Last weekend, I made a trip up to Boston for a wedding. I’d planned to ride up on my Suzuki GSX-8R, but a fresh deck screw in the rear tire just a day before the trip made a four-hour ride up in the rain seem untenable. Instead, I took the train, but I still needed a way to get around while in the city — a way that manifested in this, a tuned Kawasaki ZX-4RR I found for rent. It was one of the least comfortable bikes I’ve ever ridden, its exhaust drone at 4,000 RPM nearly made me late for the wedding when it drowned out my GPS directions, and its engine has absolutely ruined me for normal bikes.
The ZX-4RR, for the uninitiated, is a 399 cc four-cylinder sport-ish bike from Kawasaki. It’s likely the last of the North American-market small-displacement four-cylinders, in a world increasingly overrun by 270-degree parallel twins, and the example I rented had a slip-on exhaust and a tune that likely bumped that little screamer well above its 56 factory horsepower. This is somehow the first four-cylinder I’ve ever ridden, and its power delivery was so smooth, so effortless, that I’m hooked.
Not a review, just an experience
There’s a lot I didn’t love about the ZX4-RR, or at least the example I rode. The seat and suspension were punishingly stiff over Massachusetts’ crumbling roads, the foot pegs are too high for a 5’11” rider to be comfortable over long distances, and the Graves slip-on exhaust that this bike had was painfully loud. But the engine’s party trick, its 15,000 RPM redline, made all that fade into the background every time I twisted the throttle. This engine pulls, it wails, it’s just a fantastic little mill.

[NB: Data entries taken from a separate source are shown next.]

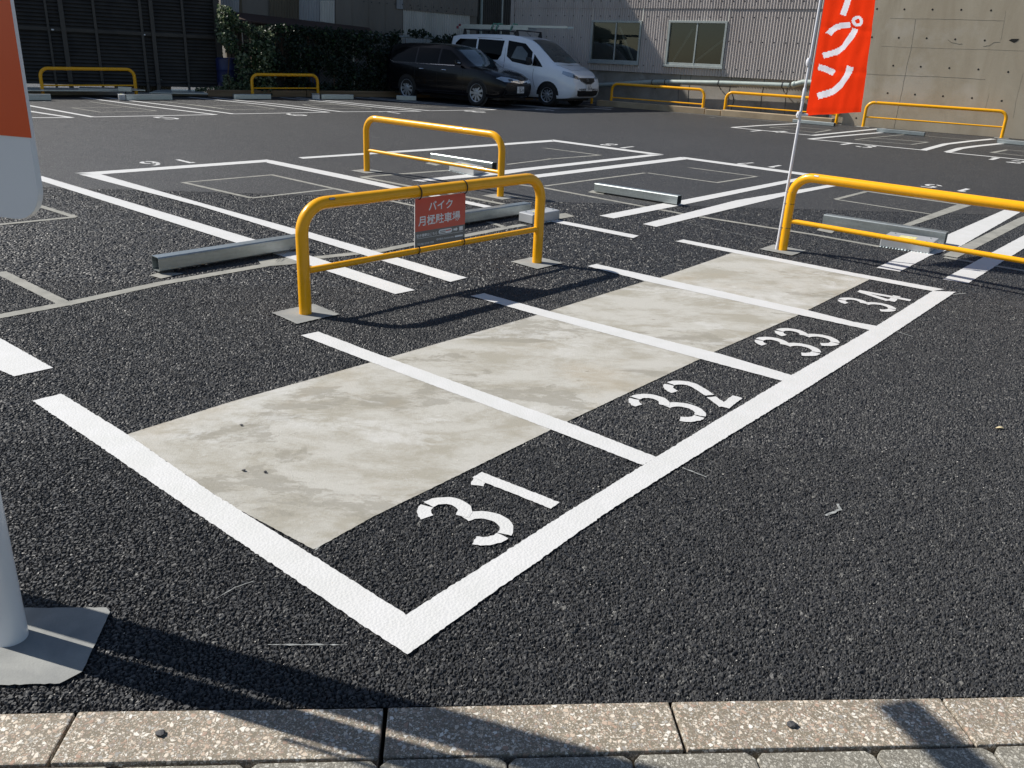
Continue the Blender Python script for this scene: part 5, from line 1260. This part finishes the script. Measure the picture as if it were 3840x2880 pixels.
b = MB(); b.hexa([(2.3, .80, .98), (2.42, .80, .98), (2.40, 1.0, .98), (2.3, 1.0, .98)], [(2.3, .80, 1.14), (2.38, .80, 1.14), (2.36, 1.0, 1.14), (2.3, 1.0, 1.14)]); lb(b, 'wing_mirror', M['black'], van, True, .03)
for x in (0, 2.725):
    b = MB(); vb.patch(b, [(x+.37*math.cos(a), .30+.37*math.sin(a)) for a in [2*math.pi*k/24 for k in range(24)]], 'side', .003, 3, 1); lb(b, 'wheel_arch', M['black'], van)
for x in (0, 2.725):
    wheel(van, x, -.855, .30, .20, -1, 10); wheel(van, x, .855, .30, .20, 1, 10)
b = MB(); vb.patch(b, [(1.62, .96), (1.60, .88), (1.74, .815), (2.10, .735), (2.12, .80), (1.92, .90)], 'corner', .006); hl = lb(b, 'headlight', M['lamp_glass'], van, True)
b = MB(); vb.patch(b, [(1.90, .87), (1.90, .79), (2.08, .75), (2.08, .80)], 'corner', .010); lb(b, 'lens', M['lamp_dark'], hl, True)
b = MB(); vb.patch(b, [(.64, .90), (.70, .80), (.52, .74), (.46, .80)], 'front', .006); lb(b, 'headlight', M['lamp_glass'], van, True)
b = MB(); vb.patch(b, [(-.46, .79), (.46, .79), (.38, .70), (.14, .63), (-.14, .63), (-.38, .70)], 'front', .007, 5, 5); gr = lb(b, 'grille', M['black'], van, True)
b = MB(); vb.line(b, [(-.46, .79), (-.38, .70), (-.13, .62), (.13, .62), (.38, .70), (.46, .79)], 'front', .012, .008); lb(b, 'grille_trim', M['chrome'], gr)
b = MB(); b.lathe([(.052, .014), (.066, .014), (.066, 0), (.052, 0)], (3.535, 0, .71), (1, 0, .2), 24); b.tube([(3.55, -.07, .712), (3.55, .07, .712)], .010, 6); lb(b, 'emblem', M['chrome'], van)
b = MB(); vb.patch(b, [(-.60, .46), (.60, .46), (.56, .33), (.4, .29), (-.4, .29), (-.56, .33)], 'front', .007, 5, 5); lb(b, 'lower_intake', M['black'], van, True)
plate(van, 3.61, 0, .53, '59-14', '品川 402', 'り')
M['logo_red'] = plain('logo_red', (.50, .03, .05), .4)
b = MB(); 
for k in range(16):
    a0, a1 = math.radians(20+k*15), math.radians(20+(k+1)*15)
    if k > 12: continue
    vb.patch(b, [(1.62+.15*math.cos(a0), .72+.15*math.sin(a0)), (1.62+.15*math.cos(a1), .72+.15*math.sin(a1)), (1.62+.085*math.cos(a1), .72+.085*math.sin(a1)), (1.62+.085*math.cos(a0), .72+.085*math.sin(a0))], 'side', .004, 1, 2)
lb(b, 'door_logo', M['logo_red'], van)
b = MB(); vb.patch(b, [(.86, .98), (1.06, .98), (1.06, .84), (.86, .84)], 'side', .004, 2, 2); lb(b, 'door_logo', M['logo_red'], van)
b = MB(); vb.patch(b, [(3.0, -.30), (3.03, -.30), (3.03, .02), (3.0, .02)], 'top', .004, 2, 2); lb(b, 'bonnet_lettering', M['lamp_dark'], van)
b = MB(); b.box((1.3, 0, .20), (3.9, 1.3, .08)); lb(b, 'underbody', M['black'], van)
b = MB()
for x in (-.45, .55, 1.45):
    b.tube([(x, -.66, 1.99), (x, .66, 1.99)], .016, 8)
    for y in (-.62, .62): b.hexa([(x-.06, y-.03, 1.83), (x+.06, y-.03, 1.83), (x+.06, y+.03, 1.83), (x-.06, y+.03, 1.83)], [(x-.025, y-.02, 2.0), (x+.025, y-.02, 2.0), (x+.025, y+.02, 2.0), (x-.025, y+.02, 2.0)])
lb(b, 'roof_rack', M['black'], van)
b = MB(); b.tube([(1.75, -.35, 1.85), (1.60, -.35, 1.95)], .006, 6); lb(b, 'aerial', M['black'], van)
bpy.context.view_layer.update()
VM = van.matrix_world.copy()
def ladder(x0, x1, y0, wd, z0, h_, label, caps):
    o = VM @ Vector((x0, y0, z0)); t = bpy.data.objects.new('ladder', None); COL.objects.link(t); t.location = o; t.rotation_euler = (0, 0, HEAD); t.scale = (VSC,)*3
    tag(t, label, 'ladder', 'aluminium ladders on the van roof'); L = x1-x0
    for y in (0, wd):
        b = MB(); b.hexa([(0, y, 0), (L, y, 0), (L, y+.025, 0), (0, y+.025, 0)], [(0, y, h_), (L, y, h_), (L, y+.025, h_), (0, y+.025, h_)])
        if caps: b.hexa([(-.05, y-.006, -.006), (.03, y-.006, -.006), (.03, y+.03, -.006), (-.05, y+.03, -.006)], [(-.05, y-.006, h_+.006), (.03, y-.006, h_+.006), (.03, y+.03, h_+.006), (-.05, y+.03, h_+.006)], 1)
        lb(b, 'rail', [M['galv'], M['pinkcap']], t)
    b = MB(); n = int(L/.30)
    for k in range(n): b.tube([(.15+k*.30, .02, h_/2), (.15+k*.30, wd, h_/2)], .014, 8)
    lb(b, 'rungs', M['galv'], t)
    return t
l1 = ladder(-.80, 1.75, -.52, .42, 2.008, .062, 'lower aluminium ladder on the van roof, tied with green straps', True)
l2 = ladder(1.10, 3.05, -.50, .36, 2.075, .06, 'upper aluminium ladder reaching forward over the van windscreen', False)
l3 = ladder(-.75, 1.6, -.48, .34, 2.075, .055, 'upper rear aluminium ladder strapped above the lower ladder', True)
for x in (.45, .62, 1.15):
    b = MB(); b.tube([(x-(-.80), -.02, -.03), (x+.04+.80, -.035, .06), (x+.02+.80, .1, .16), (x+.03+.80, .3, .15)], .018, 6); lb(b, 'strap', M['strap'], l1)

# ------------------------------------------------------------------ small loose things
def pebble(px, py, r_, mat, label, name='stone_chip', cat='stone', dz=.004):
    p = g(px, py, dz); b = MB(); vs = []; bm = bmesh.new(); bmesh.ops.create_icosphere(bm, subdivisions=2, radius=r_)
    for v in bm.verts:
        v.co *= 1+.45*noise.noise(v.co*(1.3/r_)+Vector((px, 0, 0))); v.co.z *= .6; v.co.x *= 1.25
    b.add([v.co+p+Vector((0, 0, r_*.45)) for v in bm.verts], [[v.index for v in f.verts] for f in bm.faces]); bm.free()
    tag(b.build(name, mat, loc=p), label, cat, 'loose stone chips' if cat == 'stone' else None)
pebble(604, 2755, .010, M['stone'], 'small black stone chip on the left kerb stone'); pebble(2970, 2722, .011, M['stone'], 'small black stone chip on the right kerb stone')
pebble(905, 1595, .006, M['stone'], 'tiny dark chip lying on the concrete pad, upper left'); pebble(915, 1765, .006, M['stone'], 'tiny dark chip on the concrete pad, middle left of a pair'); pebble(995, 1771, .006, M['stone'], 'tiny dark chip on the concrete pad, middle right of a pair')
p = g(3747, 1608); b = MB(); vs = [p+Vector((.016*math.cos(a)*(1+.2*math.cos(2*a)), .011*math.sin(a), .006+.004*math.sin(a*1.7))) for a in [2*math.pi*k/12 for k in range(12)]]; b.sheet(vs); tag(b.build('dry_leaf', M['drop_leaf'], loc=p), 'small pale dry leaf on the asphalt at the right', 'leaf')
b = MB(); rnd = random.Random(3)
for i in range(420):
    px, py = rnd.uniform(0, 3840), 420+(2640-420)*rnd.random()**.75
    p = g(px, py, .003); r_ = rnd.uniform(.0015, .0035)*(1 if py < 1900 else .7)
    b.add([p+Vector((r_*math.cos(a)*rnd.uniform(.6, 1.3), r_*math.sin(a)*rnd.uniform(.6, 1.3), r_*.5*(1 if k == 0 else 0))) for k, a in enumerate((0, 1.3, 2.5, 3.9, 5.1))], [(0, 1, 2), (0, 2, 3), (0, 3, 4)])
b.build('grit', plain('pale_grit', (.5, .48, .43), .9), kind='stuff')
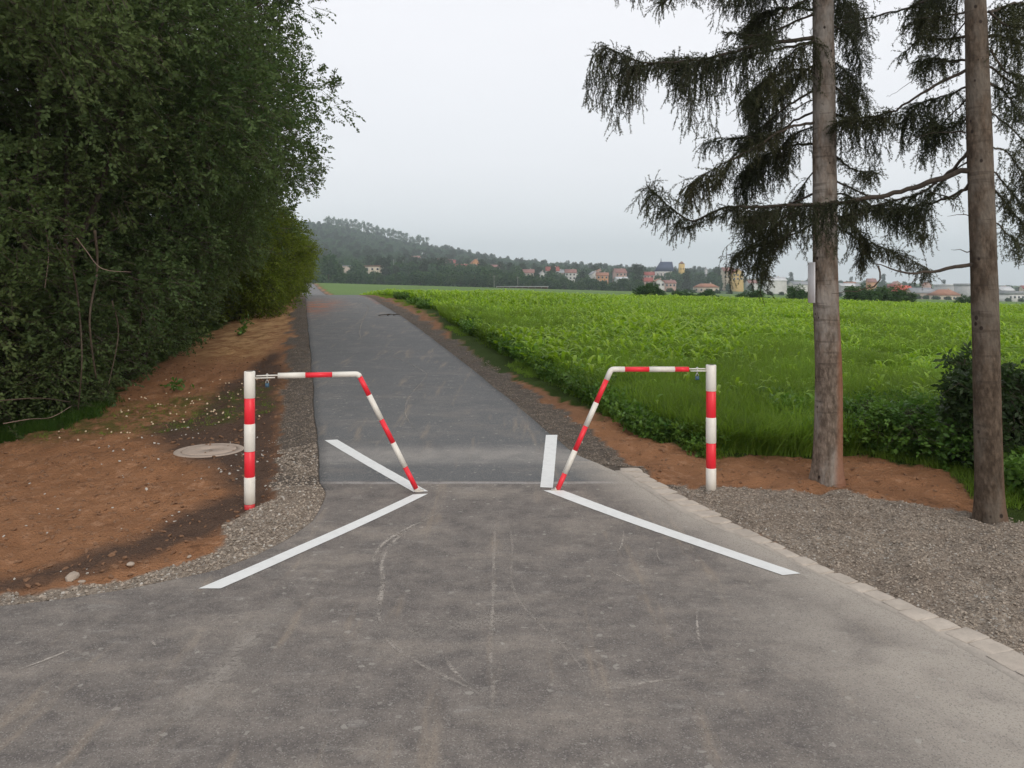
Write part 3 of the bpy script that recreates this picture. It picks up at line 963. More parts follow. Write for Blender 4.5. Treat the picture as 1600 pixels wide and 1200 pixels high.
for (px, py, w_, lab) in [(113, 910, .055, 'pale flat stone lying at the soil edge in the lower left, largest there'), (204, 889, .032, 'small pale stone at the edge of soil and gravel on the left'),
                    (128, 914, .022, 'small brown stone beside the largest pale stone lower left'), (296, 877, .018, 'small light stone on the gravel edge left of the long white line'),
                    (1296, 884 - 60 + 80, .0, None)]:
    if not w_: continue
    x, y, z = G(px, py)
    y += .06
    x = (px - 800) / F * y
    o = link('stone', ico_mesh('stone', M['stone'], 1, px, .5, .13, False), None, (x, y, float(ground_z(x, y)) + w_ * .2)); o.scale = (w_, w_ * .7, w_ * .9)
    o.rotation_euler = (.1, .1, px * .1)
    tag(o, lab, 'stone')

# tyre scuffs and scratches of pale dust: thin ribbons lying on the asphalt
b = NB('dust_scuff')
uv = b.attr('tint')
al = b.math('MULTIPLY', b.mr(b.noise(55, 4, .7), .36, .56), b.mr(uv, 0, 1, 0, 1))
al = b.math('MULTIPLY', al, b.mr(b.noise(5, 4), .30, .56, .2, 1.0))
d = b.bsdf((.44, .40, .36), .9, None, .1); tr = b.n.new('ShaderNodeBsdfTransparent')
ms = b.n.new('ShaderNodeMixShader'); b.l.new(al, ms.inputs[0]); b.l.new(tr.outputs[0], ms.inputs[1]); b.l.new(d, ms.inputs[2])
M['scuff'] = b.done(ms.outputs[0])
mb = MB()
def catmull(pts, n=14):
    pts = [np.array(p, float) for p in pts]
    P_ = [2 * pts[0] - pts[1]] + pts + [2 * pts[-1] - pts[-2]]
    out = []
    for i in range(1, len(P_) - 2):
        for k in range(n):
            t = k / n; a, b_, c, d_ = P_[i - 1:i + 3]
            out.append(.5 * ((2 * b_) + (-a + c) * t + (2 * a - 5 * b_ + 4 * c - d_) * t * t + (-a + 3 * b_ - 3 * c + d_) * t ** 3))
    out.append(pts[-1]); return np.array(out)
sc_z = [0]
def scuff(pix, w, strength=1.0):
    c = catmull([G(*p)[:2] for p in pix], 16)
    d = np.gradient(c, axis=0); d /= np.linalg.norm(d, axis=1)[:, None] + 1e-9
    nrm = np.stack([-d[:, 1], d[:, 0]], -1)
    n = len(c); prof = [(-1.2, 0), (-.25, 1), (.25, 1), (1.2, 0)]
    V = []; T = []
    wv = w * (.7 + .6 * vnoise(np.arange(n), np.zeros(n), .3, len(pix)))
    endf = np.minimum(1, np.minimum(np.arange(n), n - 1 - np.arange(n)) / 14.)
    sc_z[0] += 1
    for (q, t) in prof:
        p = c + nrm * (q * wv / 2)[:, None]
        V.append(np.stack([p[:, 0], p[:, 1], z_road(p[:, 0], p[:, 1]) + .0022 + .00012 * (sc_z[0] % 10)], -1)); T.append(t * strength * endf)
    V = np.stack(V, 1).reshape(-1, 3); T = np.stack(T, 1).ravel()
    ii = np.arange(n * 4).reshape(n, 4)
    mb.add(V, np.stack([ii[:-1, :-1], ii[:-1, 1:], ii[1:, 1:], ii[1:, :-1]], -1).reshape(-1, 4), T)
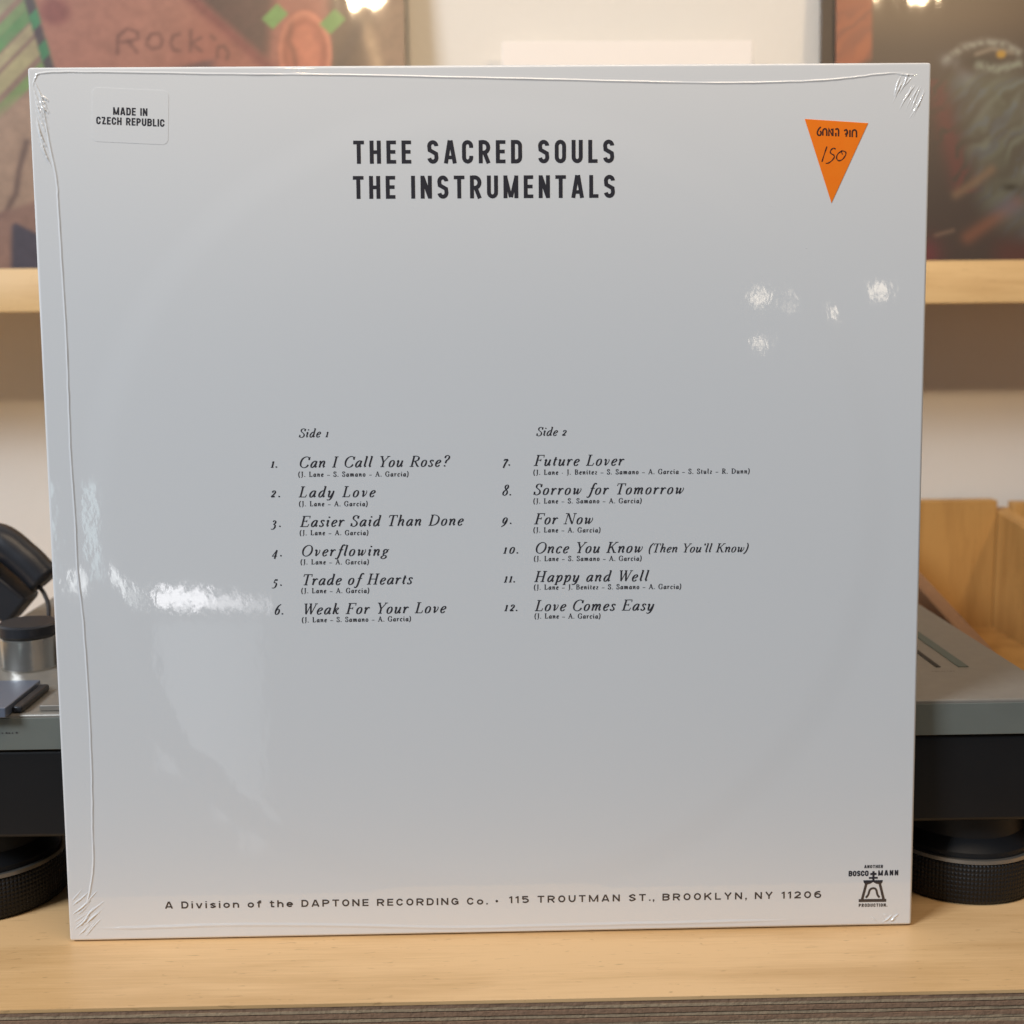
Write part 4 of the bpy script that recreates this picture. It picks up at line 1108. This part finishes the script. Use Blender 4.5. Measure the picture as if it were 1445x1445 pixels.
# --- small bell emblem at the lower right
logo_obj = None
V, F = [], []
def pl(pts, w, smooth=False, closed=False, k=0):
    P = [(a / 1000, b / 1000) for a, b in pts]
    if smooth: P = catmull(P, 5)
    ribbon(V, F, P, [w / 1000] * len(P), closed, -0.00006 - 0.0000015 * k)
pl([(142.55, 21.35), (142.58, 17.4)], .85)
pl([(141.35, 20.28), (143.72, 20.28)], .80, k=1)
pl([(140.87, 18.76), (144.20, 18.76)], .72, k=2)
pl([(140.0, 16.9), (138.42, 10.3)], .98, k=3)
pl([(144.92, 16.9), (146.60, 10.2)], .98, k=4)
pl([(137.17, 10.02), (147.56, 9.92)], 1.15, k=5)
pl([(139.85, 11.07), (140.72, 12.25), (141.25, 14.0), (142.1, 14.66), (143.09, 14.64), (143.75, 13.95), (144.2, 12.2), (145.02, 11.07)], .78, True, k=6)
cap_pts = [(138.75, 17.88), (146.12, 17.82), (146.05, 17.1), (145.6, 16.4), (144.68, 16.25), (143.56, 16.5), (142.45, 17.15), (141.45, 16.5), (140.4, 16.2), (139.4, 16.4), (138.9, 17.1)]
b0 = len(V)
for a, c in cap_pts: V.append((a / 1000, -0.00007, c / 1000))
V.append((0.1424, -0.00007, 0.01760)); cidx = len(V) - 1
for i in range(len(cap_pts)): F.append((b0 + i, b0 + (i + 1) % len(cap_pts), cidx))
em = new_obj("bell_emblem", mesh_of("bell_emblem", V, F), M_ink, rec)
for txt, x0, z0, x1, z1, cap in (('ANOTHER', 139.03, 22.55, 146.09, 22.50, 1.25), ('BOSCO', 133.19, 19.52, 140.69, 19.52, 2.1), ('MANN', 144.31, 19.56, 151.88, 19.56, 2.08), ('PRODUCTION.', 137.21, 7.52, 147.96, 7.46, 1.28)):
    text_mesh("emblem_lettering", txt, x0, z0, x1, z1, cap, 'logo', M_ink, em)

# --- clear country of origin sticker
ang = -math.atan2(308.16 - 306.81, 26.34)
def rounded(x0, x1, z0, z1, r, k=6):
    out = []
    for cx, cz, a0 in ((x1 - r, z1 - r, 0), (x0 + r, z1 - r, 90), (x0 + r, z0 + r, 180), (x1 - r, z0 + r, 270)):
        for i in range(k + 1):
            a = math.radians(a0 + 90 * i / k); out.append((cx + r * math.cos(a), cz + r * math.sin(a)))
    return out
cxs, czs = -122.66, 298.29
def stick(pts, inset_r, y_top, name, mat, edge_w=0.14):
    n = len(pts)
    c = np.mean(pts, axis=0)
    v, f = [], []
    for lev in range(3):
        for p in pts:
            q = np.array(p)
            if lev == 0: yy = 0.0
            elif lev == 1: yy = y_top * 0.85
            else: yy = y_top
            if lev == 2: q = c + (q - c) * (1 - edge_w / np.linalg.norm(q - c))
            v.append((q[0] / 1000, -yy / 1000, q[1] / 1000))
    for lev in range(2):
        for i in range(n):
            j = (i + 1) % n
            f.append((lev * n + i, lev * n + j, (lev + 1) * n + j, (lev + 1) * n + i))
    f.append(tuple(2 * n + i for i in range(n)))
    me = mesh_of(name, v, f)
    return new_obj(name, me, mat, rec)
P4 = rounded(-13.2, 13.2, -9.2, 9.2, 2.0)
ca, sa = math.cos(ang), math.sin(ang)
P4 = [(cxs + a * ca - b_ * sa, czs + a * sa + b_ * ca) for a, b_ in P4]
cs = stick(P4, 0, 0.07, "origin_sticker", M_cover, 0.16)
tag(cs, "clear rounded sticker reading made in Czech Republic")
for txt, x0, z0, x1, z1, cap in (('MADE IN', -128.58, 298.75, -116.74, 298.25, 2.60), ('CZECH REPUBLIC', -134.54, 295.65, -111.0, 294.55, 2.56)):
    text_mesh("sticker_lettering", txt, x0, z0, x1, z1, cap, 'country', M_ink, cs, y=-0.00010)

# --- orange triangular price sticker
ps = stick([(112.96, 295.85), (122.86, 266.85), (135.37, 294.28)], 0, 0.16, "price_sticker", M_orange, 0.25)
tag(ps, "orange triangular price sticker pointing down, 150 handwritten")
HEB = [[(118.61, 293.08), (117.8, 292.15), (117.43, 291.06), (117.82, 290.25), (118.58, 290.32), (118.74, 291.17), (118.43, 291.71)],
       [(119.41, 290.07), (119.39, 291.66), (119.8, 292.34), (120.43, 292.33), (120.75, 291.65), (120.77, 289.99)],
       [(123.76, 292.12), (124.46, 292.4), (124.92, 291.86), (124.95, 289.79)],
       [(126.89, 291.66), (127.61, 292.04), (128.05, 291.48), (127.96, 290.62), (127.21, 290.63)],
       [(129.84, 289.51), (129.81, 291.22), (130.21, 291.88), (130.89, 291.88), (131.28, 291.21), (131.31, 289.43)]]
HEBS = [[(121.53, 289.93), (121.49, 292.37), (122.86, 289.97)], [(122.9, 292.49), (122.94, 289.92)], [(122.2, 292.13), (122.9, 292.12)],
        [(123.98, 291.02), (124.0, 289.8)], [(128.0, 291.48), (127.65, 289.65)], [(128.95, 291.96), (128.99, 289.59)]]
V, F = [], []
k = 0
for s_ in HEB:
    P = catmull([(a / 1000, c / 1000) for a, c in s_], 4); ribbon(V, F, P, [0.00056] * len(P), False, -0.00019 - k * 1.5e-6); k += 1
for s_ in HEBS:
    P = [(a / 1000, c / 1000) for a, c in s_]; ribbon(V, F, P, [0.00056] * len(P), False, -0.00019 - k * 1.5e-6); k += 1
new_obj("shop_lettering", mesh_of("shop_lettering", V, F), M_sticker_ink, ps)
PEN = [[(120.9, 286.32), (120.06, 283.83), (119.22, 281.09)],
       [(124.02, 285.4), (123.31, 285.72), (122.51, 285.28), (122.12, 284.43), (122.58, 283.76), (123.39, 283.32), (123.56, 282.58), (122.62, 281.36), (121.49, 280.64), (120.56, 280.52)],
       [(126.05, 284.65), (124.85, 283.8), (124.37, 282.45), (125.01, 281.47), (126.27, 281.71), (127.26, 282.8), (127.7, 283.9), (127.23, 284.57), (126.04, 284.7), (126.47, 283.54)]]
V, F = [], []
for k, s_ in enumerate(PEN):
    P = catmull([(a / 1000, c / 1000) for a, c in s_], 7); ribbon(V, F, P, [0.00042 + 0.00009 * math.sin(i * .6) for i in range(len(P))], False, -0.00019 - k * 1.5e-6)
new_obj("handwritten_price", mesh_of("handwritten_price", V, F), M_sticker_ink, ps)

Now, how am I supposed to go back to my twin-cylinder Suzuki? I may not want a ZX4-RR for the type of riding I do, but I’ve certainly pulled up CycleTrader once or twice since my rental to ogle other four-cylinders. FZ6es, MT-10s, I’m now chasing the feeling of wringing out an inline four. I get it now, in a way I didn’t before, and now all I want in the world is to experience the pull of four cylinders revving their way to infinity again. This is how people become R6 owners, isn’t it?